Greta on the next 10 years:  need a market that’s competitive, built on strong rails (in terms of infrastructure).

10:30 am

Greta:  It’s actually key to get regulation right.  It can stifle innovation or not protect people enough if done wrong.  “What you really want is an ecosystem that is open, interoperable, competitive for all players.”

10:28 am

Matthew:  What should we aiming for?  Who should lead?

10:28 am

Kamal:  bKash finds that customers are ready to adopt new tools… 30 million of its customers have done so.
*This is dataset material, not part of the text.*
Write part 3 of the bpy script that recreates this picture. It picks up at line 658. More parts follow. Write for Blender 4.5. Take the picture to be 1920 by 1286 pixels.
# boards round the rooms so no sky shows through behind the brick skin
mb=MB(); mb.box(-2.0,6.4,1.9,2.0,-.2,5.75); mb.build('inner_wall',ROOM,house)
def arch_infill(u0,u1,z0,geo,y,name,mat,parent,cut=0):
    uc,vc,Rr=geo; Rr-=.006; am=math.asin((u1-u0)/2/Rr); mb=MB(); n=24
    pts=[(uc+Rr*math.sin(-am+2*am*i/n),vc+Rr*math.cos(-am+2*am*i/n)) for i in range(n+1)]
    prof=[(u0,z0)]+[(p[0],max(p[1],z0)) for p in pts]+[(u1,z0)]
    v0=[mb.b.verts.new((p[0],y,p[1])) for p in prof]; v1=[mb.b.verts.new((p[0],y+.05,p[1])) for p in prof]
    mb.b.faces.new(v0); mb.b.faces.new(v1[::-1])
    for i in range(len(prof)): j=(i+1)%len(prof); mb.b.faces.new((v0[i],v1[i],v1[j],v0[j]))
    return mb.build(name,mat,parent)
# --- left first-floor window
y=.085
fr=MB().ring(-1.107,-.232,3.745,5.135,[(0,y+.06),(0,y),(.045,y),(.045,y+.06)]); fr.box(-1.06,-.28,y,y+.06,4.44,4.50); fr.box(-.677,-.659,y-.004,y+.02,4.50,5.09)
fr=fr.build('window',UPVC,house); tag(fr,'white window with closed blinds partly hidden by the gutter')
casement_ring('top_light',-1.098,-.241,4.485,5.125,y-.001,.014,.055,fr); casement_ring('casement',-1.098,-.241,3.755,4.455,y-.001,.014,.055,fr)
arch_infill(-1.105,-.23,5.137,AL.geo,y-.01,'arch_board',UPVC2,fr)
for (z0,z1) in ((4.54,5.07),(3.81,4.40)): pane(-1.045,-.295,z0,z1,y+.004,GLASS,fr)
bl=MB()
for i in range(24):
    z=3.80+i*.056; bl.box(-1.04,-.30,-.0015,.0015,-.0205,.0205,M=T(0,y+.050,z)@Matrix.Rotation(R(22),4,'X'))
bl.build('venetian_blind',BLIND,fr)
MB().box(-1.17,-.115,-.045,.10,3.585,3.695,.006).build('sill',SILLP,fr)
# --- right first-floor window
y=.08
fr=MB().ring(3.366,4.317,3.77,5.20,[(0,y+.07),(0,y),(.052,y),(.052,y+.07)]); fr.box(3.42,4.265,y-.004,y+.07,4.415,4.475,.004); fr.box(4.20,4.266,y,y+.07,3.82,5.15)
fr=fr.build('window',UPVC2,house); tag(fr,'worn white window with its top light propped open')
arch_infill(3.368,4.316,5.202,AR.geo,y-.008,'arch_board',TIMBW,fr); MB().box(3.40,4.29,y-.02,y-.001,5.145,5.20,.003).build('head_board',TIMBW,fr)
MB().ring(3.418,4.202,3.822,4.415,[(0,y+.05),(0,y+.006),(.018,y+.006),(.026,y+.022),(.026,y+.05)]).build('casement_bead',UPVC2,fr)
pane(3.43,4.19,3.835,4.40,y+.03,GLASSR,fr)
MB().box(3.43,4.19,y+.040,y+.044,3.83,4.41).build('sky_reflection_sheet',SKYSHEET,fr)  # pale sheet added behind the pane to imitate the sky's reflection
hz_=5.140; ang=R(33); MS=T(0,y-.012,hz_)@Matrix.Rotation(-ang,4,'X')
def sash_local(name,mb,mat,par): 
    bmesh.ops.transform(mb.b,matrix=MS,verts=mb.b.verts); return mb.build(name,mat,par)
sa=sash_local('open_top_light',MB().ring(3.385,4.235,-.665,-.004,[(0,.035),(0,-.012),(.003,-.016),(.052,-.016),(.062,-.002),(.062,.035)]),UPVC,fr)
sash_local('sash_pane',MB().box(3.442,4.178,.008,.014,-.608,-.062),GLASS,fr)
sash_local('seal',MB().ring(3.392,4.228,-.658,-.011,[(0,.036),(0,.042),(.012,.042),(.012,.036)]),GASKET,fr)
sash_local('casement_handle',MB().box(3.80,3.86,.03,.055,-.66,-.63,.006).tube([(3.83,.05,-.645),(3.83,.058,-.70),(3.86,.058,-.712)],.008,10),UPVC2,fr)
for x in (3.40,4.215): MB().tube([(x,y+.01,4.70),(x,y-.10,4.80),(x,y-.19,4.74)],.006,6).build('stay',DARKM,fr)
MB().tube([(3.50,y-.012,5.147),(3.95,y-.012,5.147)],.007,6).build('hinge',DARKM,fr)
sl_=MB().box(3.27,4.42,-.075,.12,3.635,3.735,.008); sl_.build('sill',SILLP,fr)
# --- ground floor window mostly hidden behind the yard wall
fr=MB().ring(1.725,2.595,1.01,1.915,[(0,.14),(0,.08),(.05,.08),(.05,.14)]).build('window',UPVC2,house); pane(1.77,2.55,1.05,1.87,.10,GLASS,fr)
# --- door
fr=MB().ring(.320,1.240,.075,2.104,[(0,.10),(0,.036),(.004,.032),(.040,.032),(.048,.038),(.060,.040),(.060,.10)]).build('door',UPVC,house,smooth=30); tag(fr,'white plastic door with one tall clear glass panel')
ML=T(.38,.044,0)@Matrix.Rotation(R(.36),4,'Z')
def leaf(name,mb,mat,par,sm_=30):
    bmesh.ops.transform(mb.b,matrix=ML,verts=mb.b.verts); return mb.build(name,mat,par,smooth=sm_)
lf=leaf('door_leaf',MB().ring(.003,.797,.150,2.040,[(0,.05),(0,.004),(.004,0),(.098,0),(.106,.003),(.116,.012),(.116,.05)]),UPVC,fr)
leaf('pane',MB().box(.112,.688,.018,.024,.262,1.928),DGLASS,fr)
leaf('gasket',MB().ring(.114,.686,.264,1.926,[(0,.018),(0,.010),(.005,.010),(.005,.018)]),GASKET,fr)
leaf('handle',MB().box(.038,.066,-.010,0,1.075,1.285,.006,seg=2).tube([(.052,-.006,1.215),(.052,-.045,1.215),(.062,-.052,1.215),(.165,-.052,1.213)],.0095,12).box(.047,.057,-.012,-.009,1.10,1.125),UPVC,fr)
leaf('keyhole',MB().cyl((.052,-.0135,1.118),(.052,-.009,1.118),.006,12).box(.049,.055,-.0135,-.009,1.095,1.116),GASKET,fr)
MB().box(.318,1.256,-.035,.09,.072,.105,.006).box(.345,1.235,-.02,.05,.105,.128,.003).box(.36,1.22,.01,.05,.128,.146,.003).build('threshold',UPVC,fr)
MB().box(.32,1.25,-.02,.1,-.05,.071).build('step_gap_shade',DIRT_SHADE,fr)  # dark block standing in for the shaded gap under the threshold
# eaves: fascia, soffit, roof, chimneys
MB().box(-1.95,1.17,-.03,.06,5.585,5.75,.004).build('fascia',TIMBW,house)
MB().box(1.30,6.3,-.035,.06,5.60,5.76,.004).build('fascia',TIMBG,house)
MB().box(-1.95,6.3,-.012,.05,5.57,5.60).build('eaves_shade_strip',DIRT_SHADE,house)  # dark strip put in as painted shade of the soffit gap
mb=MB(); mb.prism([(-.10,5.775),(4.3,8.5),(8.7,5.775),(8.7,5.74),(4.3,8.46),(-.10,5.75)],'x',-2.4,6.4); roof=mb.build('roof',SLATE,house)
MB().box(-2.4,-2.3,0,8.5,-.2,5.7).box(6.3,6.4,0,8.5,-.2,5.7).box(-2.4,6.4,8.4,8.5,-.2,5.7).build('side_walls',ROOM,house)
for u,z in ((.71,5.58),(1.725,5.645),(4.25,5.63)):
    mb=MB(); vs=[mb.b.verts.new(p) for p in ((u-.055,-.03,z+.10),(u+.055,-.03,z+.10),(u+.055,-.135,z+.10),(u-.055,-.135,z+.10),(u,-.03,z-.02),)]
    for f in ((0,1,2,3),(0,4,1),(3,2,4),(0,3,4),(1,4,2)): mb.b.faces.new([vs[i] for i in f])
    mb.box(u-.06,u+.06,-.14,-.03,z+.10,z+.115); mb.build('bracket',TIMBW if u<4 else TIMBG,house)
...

Clever design is key.  The key is finding adequate incentives for everyone:  banks, agents, clients.  Need for clear regulation.

10:26 am

Once again, the discussion around M-Pesa’s scale centers around the peculiarity of the Kenyan market.  Can it be replicated?  If not, what should we be taking from the experience?

10:25 am

Kamal:  bKash does about 40 million transactions in their communities:  stores, service areas, etc.  Microfinance is not about giving money and taking money back.  These interventions need to be properly design and if done properly, a lot of things are possible.  There is a massive debate about whether this should be led by telcoms or banks.

10:22 am

Kamal:  “I told Bob last year I don’t know much about microfinance.  Bob told me ‘that’s why I want you come!”

10:21 am

Scale is beginning to feel like a bigger conversation than what the sector has thought.  It’s not about reaching thousands or even millions:  it’s about reaching everyone.  This is a big shift for even the most successful MFIs.

10:20 am

Greta:  The M-Pesa story has been disruptive.  It’s changed how people see financial services, but also the banking system.  Increases in mobile take up have been also coincided with increases in take up of the formal banking system.  This is a huge cultural shift.

10:18 am

Stephen:  We thought we were being modern by replacing a paper pass book with a mobile wallet.  We really weren’t thinking of this from a human perspective.  70% of the money in a Kenyan village moves within one km.  You can’t move that with mobile money.  We have to get some way to simplfy the interaction in that context.  We are literally sitting in the villages with our partners trying to learn how real people save money.

10:17 am

Stephen:  If you want to make a profit and deliver something socially useful, you have to address the needs of the ultra-poor, especially in low-income countries.  People who live largely in rural areas and make less that .50 a day.  You have to use tech and partners to serve them.  Given the costs, transacting on mobile, it’s a real luxury.

10:14 am

Greta:    Lots of people questioned why IFC and The MasterCard Foundation decided to work with microfinance institutions given the new players in mobile spaces.  We actually think that MFIs have a key role to play in the infrastructure.

10:12 am

Greta Bull of IFC: “While Safaricom and M-Pesa gave us insight, I don’t think they gave us a template.  The last 3 years have proven how hard that is to do?”

10:11 am

Matthew: “How do you view the narrative as to where we’ve come in the last 10 years?  Let us try and also think about the narratives over the next 10 years?  Do traditional microfinance organizations have a role to play and what should it be?”

 

10:10 am

Matthew:  “If you look at the development world, there’s a sense that impact investing has supplanted microcredit as the thing that European princesses and princesses champion.”

10:09 am

Matthew’s experience with the UN Advisor’s group during the Intnerantional Year of Microcredit in 2005 is instructive.

10:08 am

Matthew talks about the origins of M-Pesa and the original reluctance of telecommunications companies to get involved in banking and financial services.

10:07 am

And we’re back!  Matthew Bishop introduces the discussion by  talking about the recent evolution from micro credit to financial inclusion.